Ilona pensa. Por isso, os hidrófobos do bolsonarismo saíram atirando nas redes sociais e o ministro Sérgio Moro mostrou-se pusilânime e preferiu atender aos atiradores em vez de continuar contando com quem pensa.
Se Ilona pensa bem ou pensa mal, não é relevante nessa questão. Ela não seria executiva, não determinaria políticas, não assinaria decretos. Apenas seria conselheira, mas, para os hidrófobos do bolsonarismo, só valem conselhos imbecis.
Quem é Ilona Szabó?

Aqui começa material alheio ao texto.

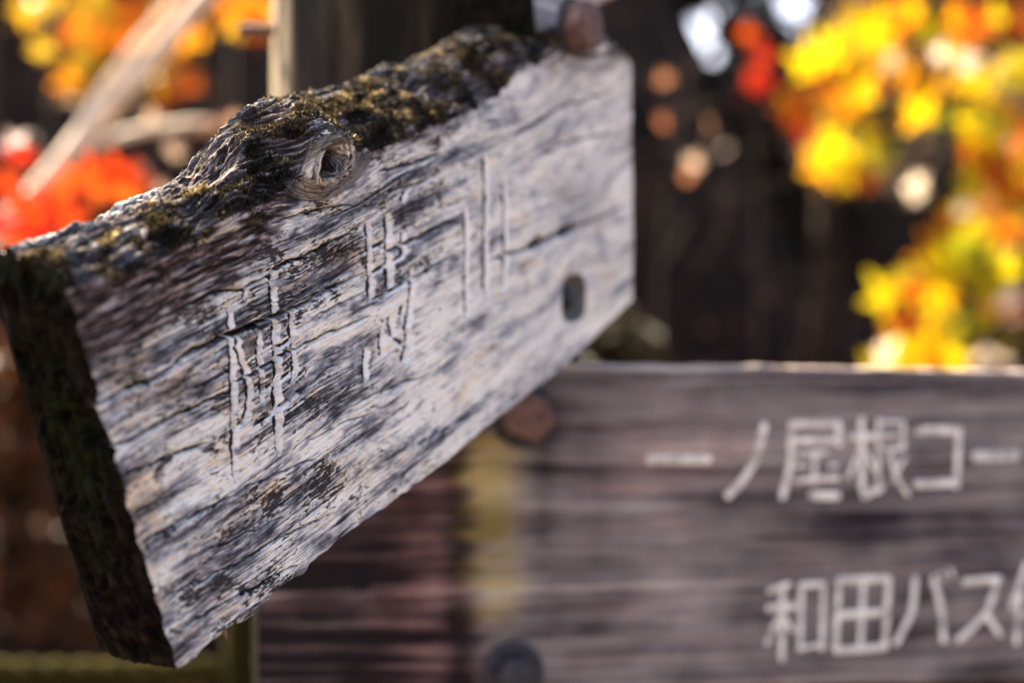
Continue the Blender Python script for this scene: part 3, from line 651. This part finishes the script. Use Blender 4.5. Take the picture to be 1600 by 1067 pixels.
STROKES = {   # character: list of (polyline in photograph pixels, stroke width)
    'one': [([(1016, 718), (1106, 717)], 21)],
    'no': [([(1194, 664), (1182, 710), (1164, 745), (1137, 774)], 16)],
    'tail': [([(1240, 662), (1310, 662)], 15), ([(1310, 660), (1311, 694)], 15), ([(1238, 688), (1308, 688)], 15), ([(1236, 662), (1234, 725), (1222, 776)], 14),
             ([(1246, 710), (1290, 706)], 9), ([(1243, 728), (1262, 727)], 8), ([(1274, 706), (1272, 752)], 11), ([(1238, 750), (1308, 746)], 12), ([(1268, 774), (1308, 774)], 17), ([(1296, 728), (1308, 726)], 8)],
    'root': [([(1346, 655), (1347, 765)], 14), ([(1330, 682), (1368, 682)], 15), ([(1344, 700), (1326, 744)], 9), ([(1352, 706), (1368, 738)], 9), ([(1372, 656), (1372, 768)], 9), ([(1374, 660), (1410, 660)], 9), ([(1411, 660), (1411, 700)], 9),
             ([(1376, 680), (1408, 680)], 8), ([(1374, 701), (1410, 700)], 9), ([(1390, 704), (1400, 745), (1418, 772)], 11), ([(1414, 716), (1398, 740)], 9), ([(1350, 774), (1376, 762)], 17)],
    'ko': [([(1434, 672), (1498, 672)], 18), ([(1498, 672), (1494, 760)], 14), ([(1432, 756), (1494, 754)], 16)],
    'dash': [([(1524, 713), (1588, 712)], 21)],
    'peace': [([(1202, 922), (1232, 912)], 13), ([(1200, 950), (1240, 947)], 15), ([(1222, 920), (1221, 1028)], 12), ([(1218, 960), (1198, 1004)], 11), ([(1226, 964), (1238, 985)], 10), ([(1252, 914), (1250, 1014)], 12), ([(1252, 914), (1286, 912)], 14), ([(1287, 912), (1284, 1012)], 12), ([(1252, 1012), (1284, 1006)], 8)],
    'field': [([(1312, 906), (1386, 903)], 15), ([(1310, 960), (1384, 956)], 15), ([(1308, 1016), (1378, 1010)], 15), ([(1311, 906), (1305, 1014)], 13), ([(1388, 904), (1382, 1010)], 13), ([(1349, 906), (1344, 1012)], 13)],
    'ba': [([(1430, 902), (1424, 955), (1400, 1004)], 14), ([(1458, 902), (1470, 950), (1474, 1000)], 14), ([(1470, 894), (1475, 908)], 9), ([(1484, 889), (1489, 902)], 9)],
    'su': [([(1506, 908), (1560, 904)], 15), ([(1558, 904), (1540, 958), (1498, 998)], 13), ([(1540, 958), (1562, 990)], 13)],
    'stop': [([(1604, 880), (1580, 950)], 13), ([(1594, 925), (1588, 1004)], 13), ([(1612, 906), (1680, 902)], 12), ([(1612, 930), (1676, 927)], 10), ([(1606, 962), (1684, 958)], 11), ([(1646, 966), (1644, 1010)], 12)],
    'su_upper': [([(1618, 672), (1680, 670)], 16), ([(1680, 670), (1660, 724), (1612, 768)], 14), ([(1660, 724), (1690, 762)], 14)],
}
def build_character(strokes, parent, seed):
    """each stroke a shallow rounded bar of paint seated in the wood"""
    V = []; Fc = []; rs = np.random.default_rng(seed)
    for si, (pts, wd) in enumerate(strokes):
        pts = np.array(pts, float)
        if len(pts) > 2: pts = np.array(curve_pts(pts, 12))
        S, Z = PL2.hit(pts[:, 0], pts[:, 1]); P = np.stack([S, Z], -1)
        t = np.gradient(P, axis=0); t /= np.linalg.norm(t, axis=1, keepdims=True); nn = np.stack([-t[:, 1], t[:, 0]], -1); hw = wd / F * 1.37 * .5 * .76
        # rounded outline
        L = [P[i] + nn[i] * hw * rs.uniform(.88, 1.06) for i in range(len(P))]; Rr = [P[i] - nn[i] * hw * rs.uniform(.88, 1.06) for i in range(len(P))]
        def cap(c, n, t, sgn): return [c + n * hw * math.cos(x) + t * sgn * hw * .8 * math.sin(x) for x in np.linspace(0, math.pi, 7)[1:-1]]
        out = L + cap(P[-1], nn[-1], t[-1], 1) + Rr[::-1] + cap(P[0], -nn[0], t[0], -1)
        b = len(V); m = len(out); c = np.mean(out, 0); z = .0006 + .0002 * (si % 5)
        out = np.array(out)
        for k, (sc, hgt) in enumerate(((1.0, -.004), (1.0, z), (.0, z + .0005))):
            q = out if k < 2 else P[np.argmin(((out[:, None] - P[None]) ** 2).sum(-1), 1)] * .75 + out * .25
            V += list(PL2.pos(q[:, 0], q[:, 1], np.full(m, hgt)))
        for r_ in range(2): Fc += [(b + r_ * m + (k + 1) % m, b + r_ * m + k, b + (r_ + 1) * m + k, b + (r_ + 1) * m + (k + 1) % m) for k in range(m)]
        Fc.append(tuple(b + 2 * m + k for k in range(m))[::-1])
    return link('painted_character', py_mesh('painted_character', V, Fc, False), M['paint'], parent)
for k, key in enumerate(STROKES): build_character(STROKES[key], r2, k)
bolt(r2, PL2, 816, 648, .0235, .046, M['rust'], 6, (.031, .003), .001, .2, .35)
bolt(r2, PL2, 800, 1050, .0200, .020, M['iron'], 6, (.030, .003), .001, .2, .1)

PL3 = Plane(835, 1.26, 58.2)
r3 = empty('upper_signboard', (PL3.pos(.1, .2)[0], PL3.pos(.1, .2)[1], CZ + .24), 'pale grey board end above the carved board, cut off by the picture top', 'signboard')
def masks3(PX, PY, S, Z):
    m = np.zeros(PX.shape + (4,)); m[..., 3] = .02; return m
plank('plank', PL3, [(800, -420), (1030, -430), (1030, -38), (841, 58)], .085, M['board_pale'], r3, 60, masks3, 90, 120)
def end_slab(pl, tl, bl, thick, root, seed):
    """dark end of a board: its own skin just proud of the cut"""
    s0, z0 = pl.hit(np.array([tl[0], bl[0]], float), np.array([tl[1], bl[1]], float)); n = 60; v = np.linspace(0, 1, n)[:, None]; w = np.linspace(0, 1, 40)[None]
    S = s0[0] * v + s0[1] * (1 - v) - .004 + 0 * w; Z = z0[0] * v + z0[1] * (1 - v) + 0 * w; off = .001 - (thick + .003) * w + 0 * v
    S = S - .004 * fbm(Z * 60, off * 60, 4, seed) * np.minimum(1, 8 * np.minimum(w, 1 - w)); Z = Z + .003 * fbm(off * 50, off * 0, 3, seed + 1) * (1 - v)
    me = np_mesh('end_grain', pl.pos(S, Z, off), grid_quads(n, 40)[:, ::-1]); mm = np.zeros((n, 40, 4)); mm[..., 1] = .3
    attr(me, 'gc', np.stack([off, Z, S], -1), 'FLOAT_VECTOR'); attr(me, 'mk', mm); link('end_grain', me, M['end'], root)
end_slab(PL3, (800, -420), (841, 58), .085, r3, 171)
end_slab(PL2, (404, 560), (404, 1092), .04, r2, 175)  # dark skin added so the sunlit end of this board reads as shaded


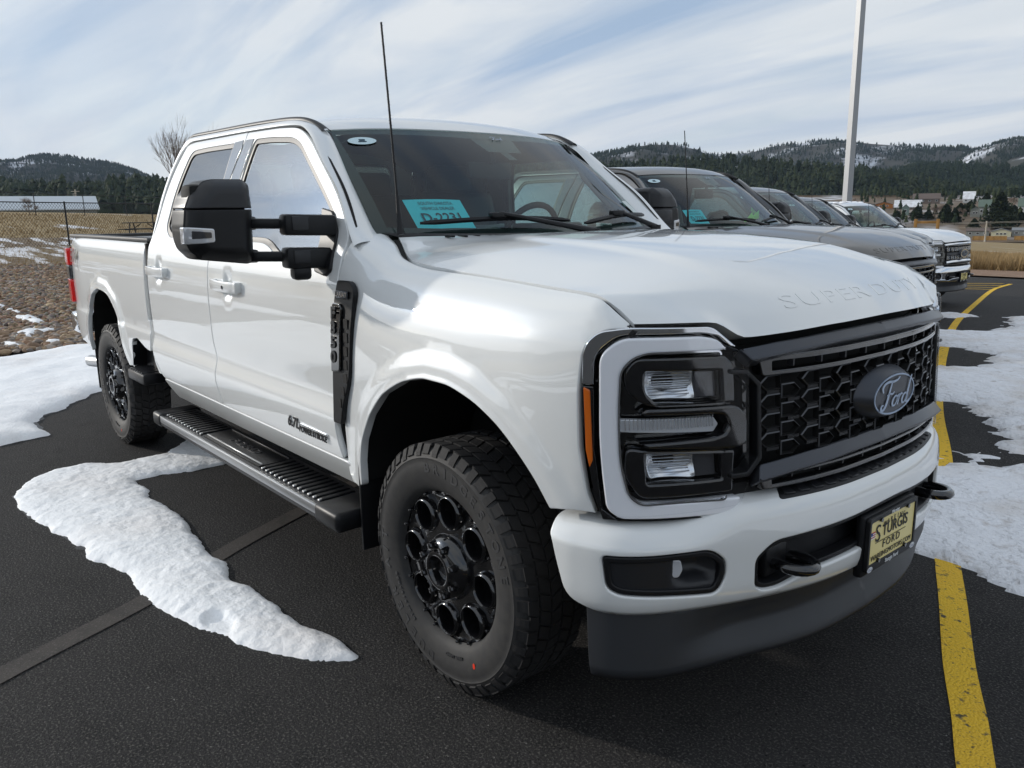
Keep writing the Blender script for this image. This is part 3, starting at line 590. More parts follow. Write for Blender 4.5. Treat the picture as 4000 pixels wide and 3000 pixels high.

Tem mestrado em estudos de conflito e paz pela Universidade de Uppsala, na Suécia (será que a Suécia é também um epicentro do tal de “globalismo”, que deve ser desterrado para o bem do novo Brasil?). É cofundadora e diretora-executiva do Instituto Igarapé, que produz pesquisas sobre segurança, justiça e desenvolvimento, além de colunista da Folha.
Cito apenas um exemplo do que Ilona é capaz de pensar: um movimento chamado Instinto de Vida, que parte de dados aterradores sobre a violência na América Latina.
O subcontinente, com apenas 8% da população mundial, concentra a maior quantidade de homicídios no mundo: 38% dos assassinatos no planeta ocorrem na região. O problema se concentra ainda mais em sete países: Brasil, Colômbia, El Salvador, Honduras, Guatemala, México e Venezuela. Cerca de 34% dos homicídios do mundo ocorrem nesses lugares.
O Instituto Igarapé, de que Ilona é cofundadora, juntou-se às várias organizações da região para criar o Instinto de Vida. A proposta central é reduzir a violência letal à metade em 10 anos.
Pode ser uma utopia, mas é sempre colocando metas talvez utópicas que os países avançam e alcançam eventualmente objetivos não tão espetaculares, mas sempre mais alentadores do que ficar no horrendo status quo.
É essa especialista que Bolsonaro mandou Moro dispensar —e o ministro, tão valente como juiz, enfiou o rabo entre as pernas e acatou. É uma vergonha pois o próprio Moro, em nota oficial, disse que a escolha havia sido “motivada pelos relevantes conhecimentos da nomeada na área de segurança pública e igualmente pela notoriedade e qualidade dos serviços prestados pelo Instituto Igarapé”.
De quebra, deixou também o Conselho Renato Sérgio de Lima, diretor-presidente do Fórum Brasileiro de Segurança Pública, outra instituição que presta serviços de qualidade na área de segurança pública.
O governo fica com seus franco-atiradores e perde a contribuição de quem pensa.